Lab 5 Solutions

lab05.zip

Solution Files

Required Questions

Recursion!

Q1: Symmetric List

A list is symmetric if it is the same from left to right as from right to left. For example, [1, 2, 3, 4, 3, 2, 1] is symmetric. Implement symmetric, a function that takes list l and check if l is a symmetric list, Use recursion!

def symmetric(l):
    """Returns whether a list is symmetric.
    >>> symmetric([])
    True
    >>> symmetric([1])
    True
    >>> symmetric([1, 4, 5, 1])
    False
    >>> symmetric([1, 4, 4, 1])
    True
    >>> symmetric(['l', 'o', 'l'])
    True
    """
    if len(l) <= 1:
        return True
    elif l[0] == l[-1]:
        return symmetric(l[1: -1])
    else:
        return False

Use Ok to test your code:

python3 ok -q symmetric

Q2: GCD

The greatest common divisor of two positive integers a and b is the largest integer which evenly divides both numbers (with no remainder).
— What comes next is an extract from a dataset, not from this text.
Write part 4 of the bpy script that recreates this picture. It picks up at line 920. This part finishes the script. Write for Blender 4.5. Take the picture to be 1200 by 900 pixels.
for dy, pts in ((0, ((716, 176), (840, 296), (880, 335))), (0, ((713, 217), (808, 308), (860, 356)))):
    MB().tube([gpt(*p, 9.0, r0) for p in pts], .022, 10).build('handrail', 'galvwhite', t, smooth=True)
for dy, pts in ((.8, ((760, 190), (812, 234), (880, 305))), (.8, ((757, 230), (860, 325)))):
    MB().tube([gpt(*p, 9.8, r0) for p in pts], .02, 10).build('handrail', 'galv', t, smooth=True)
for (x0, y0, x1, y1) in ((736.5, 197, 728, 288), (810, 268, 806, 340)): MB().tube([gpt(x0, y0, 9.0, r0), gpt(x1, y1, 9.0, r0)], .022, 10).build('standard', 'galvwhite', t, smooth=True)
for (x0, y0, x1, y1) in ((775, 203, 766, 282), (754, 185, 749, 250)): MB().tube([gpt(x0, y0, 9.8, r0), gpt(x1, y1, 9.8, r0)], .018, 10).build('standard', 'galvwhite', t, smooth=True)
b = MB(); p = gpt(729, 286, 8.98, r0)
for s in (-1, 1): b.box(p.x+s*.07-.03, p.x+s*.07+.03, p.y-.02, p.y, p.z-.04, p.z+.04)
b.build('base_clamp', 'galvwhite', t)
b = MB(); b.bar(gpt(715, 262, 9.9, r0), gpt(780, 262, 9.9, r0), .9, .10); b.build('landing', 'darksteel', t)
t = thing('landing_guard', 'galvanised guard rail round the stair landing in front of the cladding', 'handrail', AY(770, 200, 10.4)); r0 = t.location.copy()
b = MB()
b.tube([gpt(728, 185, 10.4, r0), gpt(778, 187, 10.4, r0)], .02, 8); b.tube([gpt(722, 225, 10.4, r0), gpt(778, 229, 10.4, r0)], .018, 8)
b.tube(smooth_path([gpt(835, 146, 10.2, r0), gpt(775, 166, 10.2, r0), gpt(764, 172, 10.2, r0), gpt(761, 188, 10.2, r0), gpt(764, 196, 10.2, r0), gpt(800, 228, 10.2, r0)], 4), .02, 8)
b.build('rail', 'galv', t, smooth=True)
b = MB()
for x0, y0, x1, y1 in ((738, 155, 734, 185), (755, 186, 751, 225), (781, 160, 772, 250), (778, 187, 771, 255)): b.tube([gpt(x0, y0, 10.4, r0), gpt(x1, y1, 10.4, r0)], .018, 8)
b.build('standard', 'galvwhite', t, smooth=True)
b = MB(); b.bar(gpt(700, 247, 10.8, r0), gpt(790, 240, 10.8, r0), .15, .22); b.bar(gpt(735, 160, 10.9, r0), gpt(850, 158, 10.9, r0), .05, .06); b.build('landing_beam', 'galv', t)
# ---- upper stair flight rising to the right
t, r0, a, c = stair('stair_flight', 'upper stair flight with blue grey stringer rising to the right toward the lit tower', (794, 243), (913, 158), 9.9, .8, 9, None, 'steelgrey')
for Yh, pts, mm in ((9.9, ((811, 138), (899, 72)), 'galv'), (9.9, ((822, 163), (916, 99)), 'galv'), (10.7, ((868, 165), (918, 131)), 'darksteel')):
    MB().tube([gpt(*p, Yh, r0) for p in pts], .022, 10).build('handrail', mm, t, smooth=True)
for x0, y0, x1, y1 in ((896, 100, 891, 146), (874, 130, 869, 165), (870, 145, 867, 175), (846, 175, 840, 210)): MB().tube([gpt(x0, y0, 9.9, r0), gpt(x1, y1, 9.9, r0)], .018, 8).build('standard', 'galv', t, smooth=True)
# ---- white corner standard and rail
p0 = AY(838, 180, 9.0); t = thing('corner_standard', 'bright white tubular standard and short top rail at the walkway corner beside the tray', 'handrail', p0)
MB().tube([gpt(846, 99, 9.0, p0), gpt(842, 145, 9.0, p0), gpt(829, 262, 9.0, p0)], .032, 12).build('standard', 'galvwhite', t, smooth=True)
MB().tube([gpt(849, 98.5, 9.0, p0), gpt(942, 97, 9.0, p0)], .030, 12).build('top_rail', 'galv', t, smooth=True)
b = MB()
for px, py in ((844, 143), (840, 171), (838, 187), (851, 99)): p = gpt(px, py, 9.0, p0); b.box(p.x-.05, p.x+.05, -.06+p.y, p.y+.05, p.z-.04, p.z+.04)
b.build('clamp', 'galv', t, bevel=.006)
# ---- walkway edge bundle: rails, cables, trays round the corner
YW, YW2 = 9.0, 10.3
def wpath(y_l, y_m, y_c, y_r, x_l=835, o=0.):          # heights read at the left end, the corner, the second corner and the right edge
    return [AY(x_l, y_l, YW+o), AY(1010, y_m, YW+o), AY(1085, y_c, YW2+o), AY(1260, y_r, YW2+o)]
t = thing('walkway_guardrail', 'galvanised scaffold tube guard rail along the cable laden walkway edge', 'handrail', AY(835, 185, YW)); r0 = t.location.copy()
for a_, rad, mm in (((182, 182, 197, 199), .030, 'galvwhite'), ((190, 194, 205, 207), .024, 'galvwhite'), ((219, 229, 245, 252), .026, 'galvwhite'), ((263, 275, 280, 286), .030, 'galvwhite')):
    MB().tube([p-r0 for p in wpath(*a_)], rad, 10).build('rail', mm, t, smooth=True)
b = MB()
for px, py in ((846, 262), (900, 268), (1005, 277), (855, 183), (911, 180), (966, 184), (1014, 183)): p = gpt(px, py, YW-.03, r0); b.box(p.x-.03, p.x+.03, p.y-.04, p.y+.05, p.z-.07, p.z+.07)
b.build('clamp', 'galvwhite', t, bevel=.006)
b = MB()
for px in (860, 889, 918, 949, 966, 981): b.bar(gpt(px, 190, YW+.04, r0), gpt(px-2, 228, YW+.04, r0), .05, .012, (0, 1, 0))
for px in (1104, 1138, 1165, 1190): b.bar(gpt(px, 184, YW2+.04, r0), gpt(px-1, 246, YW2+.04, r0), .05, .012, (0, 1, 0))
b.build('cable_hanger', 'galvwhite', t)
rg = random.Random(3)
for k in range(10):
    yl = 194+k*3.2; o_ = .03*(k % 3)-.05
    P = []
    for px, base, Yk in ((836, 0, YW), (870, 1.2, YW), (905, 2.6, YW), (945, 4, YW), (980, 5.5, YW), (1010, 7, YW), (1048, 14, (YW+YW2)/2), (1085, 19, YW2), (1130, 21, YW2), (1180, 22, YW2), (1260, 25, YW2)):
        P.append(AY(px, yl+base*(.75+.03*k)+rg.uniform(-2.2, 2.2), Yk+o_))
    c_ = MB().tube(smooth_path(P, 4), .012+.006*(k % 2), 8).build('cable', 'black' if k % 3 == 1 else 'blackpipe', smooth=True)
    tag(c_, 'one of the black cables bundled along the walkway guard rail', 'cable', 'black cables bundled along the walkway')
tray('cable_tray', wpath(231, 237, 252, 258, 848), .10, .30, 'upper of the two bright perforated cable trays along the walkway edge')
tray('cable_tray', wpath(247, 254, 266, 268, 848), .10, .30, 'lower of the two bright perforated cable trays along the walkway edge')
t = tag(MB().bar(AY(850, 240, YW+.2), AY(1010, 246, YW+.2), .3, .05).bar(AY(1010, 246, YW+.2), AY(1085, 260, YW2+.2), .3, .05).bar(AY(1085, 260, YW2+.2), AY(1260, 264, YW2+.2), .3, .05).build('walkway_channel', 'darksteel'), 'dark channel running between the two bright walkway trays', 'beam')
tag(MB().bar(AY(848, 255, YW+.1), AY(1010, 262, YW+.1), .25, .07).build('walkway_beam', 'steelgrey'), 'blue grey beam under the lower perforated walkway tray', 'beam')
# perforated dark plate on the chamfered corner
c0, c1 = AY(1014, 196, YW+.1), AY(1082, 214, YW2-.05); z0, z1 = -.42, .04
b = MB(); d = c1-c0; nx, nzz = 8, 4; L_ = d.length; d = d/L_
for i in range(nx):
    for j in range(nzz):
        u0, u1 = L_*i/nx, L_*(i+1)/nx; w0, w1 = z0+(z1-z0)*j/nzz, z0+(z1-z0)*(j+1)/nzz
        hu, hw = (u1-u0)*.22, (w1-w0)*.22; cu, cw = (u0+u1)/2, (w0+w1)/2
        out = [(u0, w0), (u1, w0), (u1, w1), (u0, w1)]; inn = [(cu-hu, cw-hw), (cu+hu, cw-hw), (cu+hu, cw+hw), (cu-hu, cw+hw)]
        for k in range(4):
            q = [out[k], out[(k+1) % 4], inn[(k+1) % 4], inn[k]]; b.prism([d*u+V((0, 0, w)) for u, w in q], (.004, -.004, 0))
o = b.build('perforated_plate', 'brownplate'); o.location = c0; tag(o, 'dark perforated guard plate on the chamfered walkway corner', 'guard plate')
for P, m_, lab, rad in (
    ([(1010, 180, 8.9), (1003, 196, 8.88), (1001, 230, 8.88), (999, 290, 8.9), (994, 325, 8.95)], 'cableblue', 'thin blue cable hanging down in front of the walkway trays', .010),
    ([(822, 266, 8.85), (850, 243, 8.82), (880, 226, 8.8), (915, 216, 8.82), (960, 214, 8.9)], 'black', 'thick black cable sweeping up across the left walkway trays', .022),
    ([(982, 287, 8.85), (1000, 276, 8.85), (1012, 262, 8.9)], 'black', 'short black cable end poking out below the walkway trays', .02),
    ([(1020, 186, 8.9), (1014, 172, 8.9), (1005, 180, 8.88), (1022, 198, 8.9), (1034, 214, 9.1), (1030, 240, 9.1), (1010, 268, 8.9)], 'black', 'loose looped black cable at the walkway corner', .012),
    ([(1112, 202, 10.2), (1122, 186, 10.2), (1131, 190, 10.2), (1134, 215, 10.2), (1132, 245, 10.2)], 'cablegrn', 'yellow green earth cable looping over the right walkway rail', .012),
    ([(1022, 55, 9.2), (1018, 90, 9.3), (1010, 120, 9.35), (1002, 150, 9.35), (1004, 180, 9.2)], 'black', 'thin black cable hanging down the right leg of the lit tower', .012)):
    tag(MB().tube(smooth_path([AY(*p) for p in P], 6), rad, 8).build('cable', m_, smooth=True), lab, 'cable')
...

Euclid, a Greek mathematician in 300 B.C., realized that the greatest common divisor of a and b is one of the following:

the smaller value if it evenly divides the larger value, or
the greatest common divisor of the smaller value and the remainder of the larger value divided by the smaller value

In other words, if a is greater than b and a is not divisible by b, then

gcd(a, b) = gcd(b, a % b)

Write the gcd function recursively using Euclid's algorithm.

def gcd(a, b):
    """Returns the greatest common divisor of a and b.
    Should be implemented using recursion.

    >>> gcd(34, 19)
    1
    >>> gcd(39, 91)
    13
    >>> gcd(20, 30)
    10
    >>> gcd(40, 40)
    40
    """
    a, b = max(a, b), min(a, b)
    if a % b == 0:
        return b
    else:
        return gcd(b, a % b)

# Iterative solution, if you're curious
def gcd_iter(a, b):
    """Returns the greatest common divisor of a and b, using iteration.

    >>> gcd_iter(34, 19)
    1
    >>> gcd_iter(39, 91)
    13
    >>> gcd_iter(20, 30)
    10
    >>> gcd_iter(40, 40)
    40
    """
    if a < b:
        return gcd_iter(b, a)
    while a > b and not a % b == 0:
        a, b = b, a % b
    return b

Use Ok to test your code:

python3 ok -q gcd

Walkthrough:

YouTube link

Q3: AB+C

Implement ab_plus_c, a function that takes arguments a, b, and c and computes a * b + c. You can assume a and b are both non-negative integers. However, you can't use the * operator. Use recursion!

def ab_plus_c(a, b, c):
    """Computes a * b + c.

    >>> ab_plus_c(2, 4, 3)  # 2 * 4 + 3
    11
    >>> ab_plus_c(0, 3, 2)  # 0 * 3 + 2
    2
    >>> ab_plus_c(3, 0, 2)  # 3 * 0 + 2
    2
    """
    if b == 0:
        return c
    return a + ab_plus_c(a, b - 1, c)

Use Ok to test your code:

python3 ok -q ab_plus_c

Check Your Score Locally

You can locally check your score on each question of this assignment by running

python3 ok --score

This does NOT submit the assignment! When you are satisfied with your score, submit the assignment to Gradescope to receive credit for it.

Submit Assignment

Submit this assignment by uploading any files you've edited to the appropriate Gradescope assignment. Lab 00 has detailed instructions.